Para o ser pensante, porém, talvez não possamos falar a mesma coisa. Algo, por certo, havia de ter ficado gravado em seu espírito. Talvez a lembrança desse acontecimento o tenha transformado de algum modo profundo. Talvez um sentimento de antecipação passasse doravante a fazer parte de sua imaginação. Talvez ele tenha concluído que precisaria “fazer alguma coisa”. Não podia ficar carregando esse peso por onde quer que fosse. Talvez isso tenha lhe manchado tanto a alma que sua curiosidade exploratória tenha despontado com força e fundado seu caráter. Ele precisava descobrir o que era aquilo. Sua tenacidade exploratória passaria a ser proporcional a seu medo e a seu desamparo. Assim, uma profunda disciplina talvez tenha surgido, a disciplina que muitos milênios depois chamaríamos de disciplina científica. Na sua base, o terror, o desamparo, mas também a esperança, o desejo de se antecipar ao Cosmos. Ou ao menos de dar-lhe uma explicação, um sentido – isto é, um pequeno conforto, ainda que isso lhe revelasse a profunda contradição de sua existência, a contradição entre finitude e eternidade.
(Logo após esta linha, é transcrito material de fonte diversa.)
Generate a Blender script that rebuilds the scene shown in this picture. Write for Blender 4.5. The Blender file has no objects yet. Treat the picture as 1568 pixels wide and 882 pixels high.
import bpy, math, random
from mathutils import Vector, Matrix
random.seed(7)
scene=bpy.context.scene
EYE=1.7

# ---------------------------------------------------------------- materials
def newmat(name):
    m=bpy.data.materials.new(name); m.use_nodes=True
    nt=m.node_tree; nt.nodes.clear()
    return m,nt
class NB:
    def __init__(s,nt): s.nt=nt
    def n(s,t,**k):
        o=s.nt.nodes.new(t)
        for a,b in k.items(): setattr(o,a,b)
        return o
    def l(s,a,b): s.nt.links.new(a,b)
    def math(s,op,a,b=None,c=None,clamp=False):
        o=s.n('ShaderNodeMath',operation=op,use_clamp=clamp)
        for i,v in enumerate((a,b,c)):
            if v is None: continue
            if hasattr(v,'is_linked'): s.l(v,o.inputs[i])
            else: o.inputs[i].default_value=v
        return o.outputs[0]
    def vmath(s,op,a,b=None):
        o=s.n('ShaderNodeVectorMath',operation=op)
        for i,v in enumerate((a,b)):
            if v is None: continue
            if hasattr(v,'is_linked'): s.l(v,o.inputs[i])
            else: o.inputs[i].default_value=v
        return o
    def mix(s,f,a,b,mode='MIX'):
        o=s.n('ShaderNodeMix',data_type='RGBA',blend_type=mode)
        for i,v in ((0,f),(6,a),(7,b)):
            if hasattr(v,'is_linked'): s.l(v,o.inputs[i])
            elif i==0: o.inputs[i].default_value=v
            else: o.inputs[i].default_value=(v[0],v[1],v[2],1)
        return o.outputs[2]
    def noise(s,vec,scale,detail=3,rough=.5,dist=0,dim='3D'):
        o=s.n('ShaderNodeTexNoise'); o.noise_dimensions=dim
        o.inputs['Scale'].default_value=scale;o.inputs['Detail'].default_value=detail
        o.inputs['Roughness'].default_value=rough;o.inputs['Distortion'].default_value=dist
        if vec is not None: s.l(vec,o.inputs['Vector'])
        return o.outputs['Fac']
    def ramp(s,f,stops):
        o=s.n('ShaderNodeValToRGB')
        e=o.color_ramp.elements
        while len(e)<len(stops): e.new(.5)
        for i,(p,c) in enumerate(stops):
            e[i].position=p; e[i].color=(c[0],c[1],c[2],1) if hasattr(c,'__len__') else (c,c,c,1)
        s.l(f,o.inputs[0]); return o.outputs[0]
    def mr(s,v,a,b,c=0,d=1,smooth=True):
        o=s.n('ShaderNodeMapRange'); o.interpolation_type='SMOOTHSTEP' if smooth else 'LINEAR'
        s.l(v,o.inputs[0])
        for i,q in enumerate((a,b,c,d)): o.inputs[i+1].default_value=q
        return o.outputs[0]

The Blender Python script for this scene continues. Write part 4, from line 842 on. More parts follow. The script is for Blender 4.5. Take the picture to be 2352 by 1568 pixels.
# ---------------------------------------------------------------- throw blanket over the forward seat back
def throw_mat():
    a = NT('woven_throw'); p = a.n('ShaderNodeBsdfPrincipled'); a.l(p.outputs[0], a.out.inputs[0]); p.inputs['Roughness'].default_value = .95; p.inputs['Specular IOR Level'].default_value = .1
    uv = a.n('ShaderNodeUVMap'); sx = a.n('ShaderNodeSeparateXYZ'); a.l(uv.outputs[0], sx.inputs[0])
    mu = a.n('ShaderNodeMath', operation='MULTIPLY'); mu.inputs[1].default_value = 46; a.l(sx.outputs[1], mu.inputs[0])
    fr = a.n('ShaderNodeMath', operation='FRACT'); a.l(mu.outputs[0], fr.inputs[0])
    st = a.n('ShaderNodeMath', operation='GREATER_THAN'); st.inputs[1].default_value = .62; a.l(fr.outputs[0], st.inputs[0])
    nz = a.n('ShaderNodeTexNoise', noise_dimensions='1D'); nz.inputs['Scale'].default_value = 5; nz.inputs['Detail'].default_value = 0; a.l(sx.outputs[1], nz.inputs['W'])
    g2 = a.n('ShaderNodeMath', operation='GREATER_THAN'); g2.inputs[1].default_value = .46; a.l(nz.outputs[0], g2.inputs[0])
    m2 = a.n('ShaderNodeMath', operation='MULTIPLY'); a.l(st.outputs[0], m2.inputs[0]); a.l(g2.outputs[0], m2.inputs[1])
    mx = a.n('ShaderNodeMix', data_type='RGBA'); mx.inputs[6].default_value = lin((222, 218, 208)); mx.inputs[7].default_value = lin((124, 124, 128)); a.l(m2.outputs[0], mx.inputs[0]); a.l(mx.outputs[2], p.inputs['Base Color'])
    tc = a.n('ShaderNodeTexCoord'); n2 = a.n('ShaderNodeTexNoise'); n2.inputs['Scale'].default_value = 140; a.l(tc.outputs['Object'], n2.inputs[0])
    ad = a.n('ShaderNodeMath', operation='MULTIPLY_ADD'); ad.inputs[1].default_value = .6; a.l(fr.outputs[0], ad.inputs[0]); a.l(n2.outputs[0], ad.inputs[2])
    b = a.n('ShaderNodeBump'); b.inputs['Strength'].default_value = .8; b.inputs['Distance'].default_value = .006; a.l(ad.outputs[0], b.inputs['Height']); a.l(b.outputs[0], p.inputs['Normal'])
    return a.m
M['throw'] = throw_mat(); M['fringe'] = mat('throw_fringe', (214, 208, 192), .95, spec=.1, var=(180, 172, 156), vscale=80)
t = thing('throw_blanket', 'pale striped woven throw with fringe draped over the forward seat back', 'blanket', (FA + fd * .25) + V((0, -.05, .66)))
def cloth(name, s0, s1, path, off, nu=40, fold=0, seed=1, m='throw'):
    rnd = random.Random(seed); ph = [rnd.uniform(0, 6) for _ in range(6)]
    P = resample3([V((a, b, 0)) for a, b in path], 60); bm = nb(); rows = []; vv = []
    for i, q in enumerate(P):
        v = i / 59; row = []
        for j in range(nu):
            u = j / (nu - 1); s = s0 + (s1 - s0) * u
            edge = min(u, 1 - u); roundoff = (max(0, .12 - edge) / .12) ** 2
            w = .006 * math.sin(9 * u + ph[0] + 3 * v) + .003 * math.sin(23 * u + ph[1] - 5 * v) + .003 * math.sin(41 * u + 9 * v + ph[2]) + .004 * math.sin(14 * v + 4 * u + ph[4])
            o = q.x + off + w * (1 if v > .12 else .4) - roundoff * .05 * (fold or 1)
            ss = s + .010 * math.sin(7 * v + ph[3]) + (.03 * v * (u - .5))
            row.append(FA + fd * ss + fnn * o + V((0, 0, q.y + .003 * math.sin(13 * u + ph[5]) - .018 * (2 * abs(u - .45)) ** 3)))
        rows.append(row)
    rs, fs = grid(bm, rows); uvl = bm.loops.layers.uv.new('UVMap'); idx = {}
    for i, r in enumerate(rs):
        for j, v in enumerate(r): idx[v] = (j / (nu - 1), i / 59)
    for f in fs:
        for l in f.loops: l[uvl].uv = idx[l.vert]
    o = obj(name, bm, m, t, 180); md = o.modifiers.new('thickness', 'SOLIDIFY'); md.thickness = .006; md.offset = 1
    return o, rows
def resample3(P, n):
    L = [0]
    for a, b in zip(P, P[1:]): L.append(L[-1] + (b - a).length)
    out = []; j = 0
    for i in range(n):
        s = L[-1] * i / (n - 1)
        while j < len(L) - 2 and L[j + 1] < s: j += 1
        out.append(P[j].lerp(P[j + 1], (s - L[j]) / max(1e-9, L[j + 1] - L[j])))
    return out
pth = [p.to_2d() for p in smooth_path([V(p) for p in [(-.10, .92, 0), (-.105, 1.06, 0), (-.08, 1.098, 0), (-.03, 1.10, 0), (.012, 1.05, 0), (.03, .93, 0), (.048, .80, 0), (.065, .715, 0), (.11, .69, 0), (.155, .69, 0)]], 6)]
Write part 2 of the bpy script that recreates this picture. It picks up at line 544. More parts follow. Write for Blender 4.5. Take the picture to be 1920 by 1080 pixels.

Como conclui nosso personagem: Emoções profundas penetraram em todos. Eles haviam escapado do peso da escuridão. O peso da escuridão: eis aí algo de que não se sai ileso. Aquela escuridão que nenhuma lâmpada pode combater, nenhuma vela, nenhum fogo ou tocha. A escuridão que escapa dos limites das espécies vivas. A escuridão impenetrável do Universo, que está “ali” a poucas centenas de kilômetros de nosso planeta. Com esse pensamento, certamente a espécie pensante não teria outro destino diferente do misticismo. Inicialmente, um misticismo delirante, algo que nosso cérebro nos permite de produzir. O delírio nada mais é que a representação mental, e sua relativa autonomia, de um acontecimento no mundo físico, pensamentos gerando pensamento e, no mesmo processo, sendo mascarados como pensamentos. Aos poucos, porém, o delírio vai cedendo, tanto na medida em que os humanos vão aprendendo a se sintonizar com o mundo físico mediados por instrumentos, como na medida em que eles vão construindo sistemas filosóficos – estes últimos, embora não necessariamente conectados imediatamente com o mundo físico, exploram cenários mentais possíveis para o lugar dos humanos em tal mundo físico e, mais importante, colocam-se a si próprios como pensamentos (sobre pensamentos).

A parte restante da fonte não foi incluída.